• _What is being asked_
Provide an exact copy of the data, excluding the images.
[Start Given information]
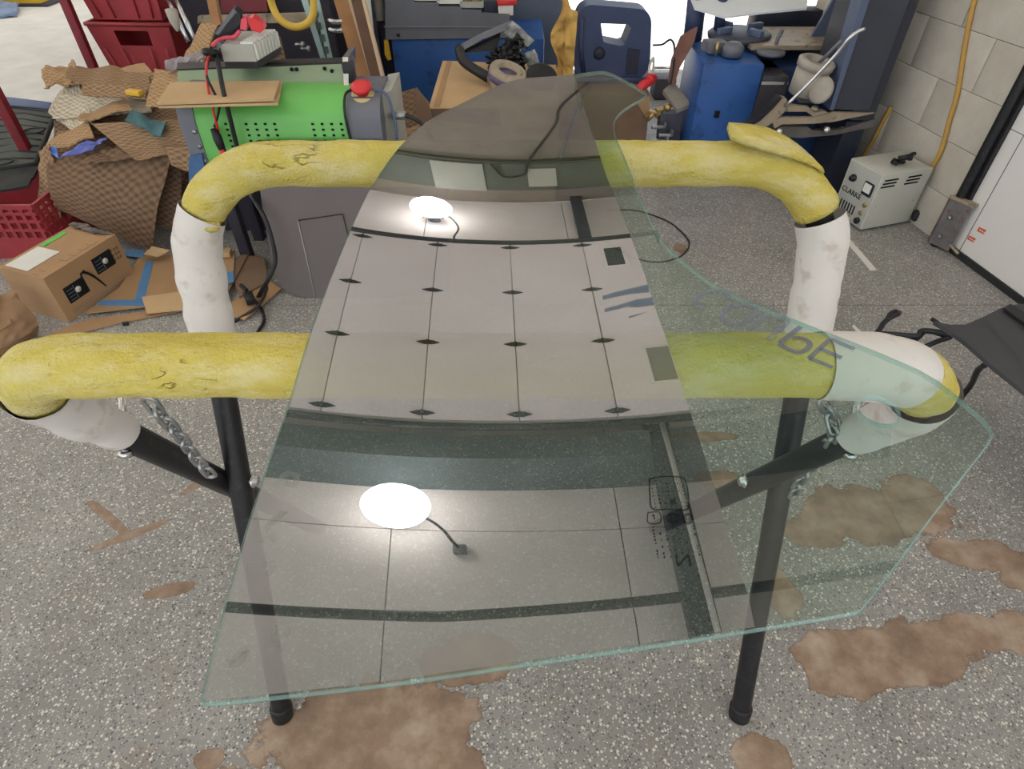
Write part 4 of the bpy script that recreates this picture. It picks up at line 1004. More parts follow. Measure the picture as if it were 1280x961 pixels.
# small clutter between carton and tyre machine
sc = thing('dark_crate', 'small dark crate with a silver rim on the bright floor by the doorway', 'crate', K(832, 110))
MB().box(P(830, 98, 4.55) + V((0, 0, -.045)), (.14, .16, .13), None, .004).make('crate', mat('dark_grey_crate', (84, 78, 86), .6, 0, .1, 6), sc)
T([P(816, 84, 4.5), P(838, 84, 4.5)], .009, 8).make('rim', chrome, sc)
prop(MB().tube([P(798, 111, 3.42), P(804, 106, 3.44), P(812, 101, 3.46), P(818, 96, 3.48)], [.022, .024, .022, .022], 12, True, .003, 60).tube([P(811, 100, 3.46), P(815, 96, 3.47)], .027, 12).make('red_grip', redb), 'ribbed red grip on the corner of the brown carton', 'grip')
prop(T(smoothpath([P(812, 98, 3.5), P(812, 82, 3.6), P(817, 72, 3.7), P(816, 95, 3.55)], 5), .007, 6).make('string_loop', paper), 'thin white cord looped above the red grip', 'cord')
prop(T(smoothpath([P(816, 56, 3.75), P(828, 55, 3.75), P(838, 49, 3.7), P(843, 58, 3.6), P(842, 80, 3.5), P(838, 105, 3.45)], 5), .006, 6).make('extension_cord', blackp), 'black cord arching from the blue case to the tyre machine', 'cord')
prop(MB().prism([P(828, 117, 3.5), P(841, 106, 3.55), P(863, 134, 3.4), P(846, 141, 3.36)], (0, 0, .02)).make('grey_card', mat('grey_board', (150, 142, 130), .8, 0, .1, 8)), 'square of grey board leaning on the blue tyre machine', 'board')
prop(MB().prism([K(822, 197, .0), K(850, 197, .0), P(850, 142, 3.38), P(826, 142, 3.38)], (0, .08, 0)).make('dark_bin', mat('grey_violet_bin', (92, 88, 100), .6, 0, .15, 6)), 'small grey violet bin full of fittings at the foot of the tyre machine', 'bin')
random.seed(21)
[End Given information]
• _Reply to the exercise_
Write part 4 of the bpy script that recreates this picture. It picks up at line 1004. More parts follow. Measure the picture as if it were 1280x961 pixels.
# small clutter between carton and tyre machine
sc = thing('dark_crate', 'small dark crate with a silver rim on the bright floor by the doorway', 'crate', K(832, 110))
MB().box(P(830, 98, 4.55) + V((0, 0, -.045)), (.14, .16, .13), None, .004).make('crate', mat('dark_grey_crate', (84, 78, 86), .6, 0, .1, 6), sc)
T([P(816, 84, 4.5), P(838, 84, 4.5)], .009, 8).make('rim', chrome, sc)
prop(MB().tube([P(798, 111, 3.42), P(804, 106, 3.44), P(812, 101, 3.46), P(818, 96, 3.48)], [.022, .024, .022, .022], 12, True, .003, 60).tube([P(811, 100, 3.46), P(815, 96, 3.47)], .027, 12).make('red_grip', redb), 'ribbed red grip on the corner of the brown carton', 'grip')
prop(T(smoothpath([P(812, 98, 3.5), P(812, 82, 3.6), P(817, 72, 3.7), P(816, 95, 3.55)], 5), .007, 6).make('string_loop', paper), 'thin white cord looped above the red grip', 'cord')
prop(T(smoothpath([P(816, 56, 3.75), P(828, 55, 3.75), P(838, 49, 3.7), P(843, 58, 3.6), P(842, 80, 3.5), P(838, 105, 3.45)], 5), .006, 6).make('extension_cord', blackp), 'black cord arching from the blue case to the tyre machine', 'cord')
prop(MB().prism([P(828, 117, 3.5), P(841, 106, 3.55), P(863, 134, 3.4), P(846, 141, 3.36)], (0, 0, .02)).make('grey_card', mat('grey_board', (150, 142, 130), .8, 0, .1, 8)), 'square of grey board leaning on the blue tyre machine', 'board')
prop(MB().prism([K(822, 197, .0), K(850, 197, .0), P(850, 142, 3.38), P(826, 142, 3.38)], (0, .08, 0)).make('dark_bin', mat('grey_violet_bin', (92, 88, 100), .6, 0, .15, 6)), 'small grey violet bin full of fittings at the foot of the tyre machine', 'bin')
random.seed(21)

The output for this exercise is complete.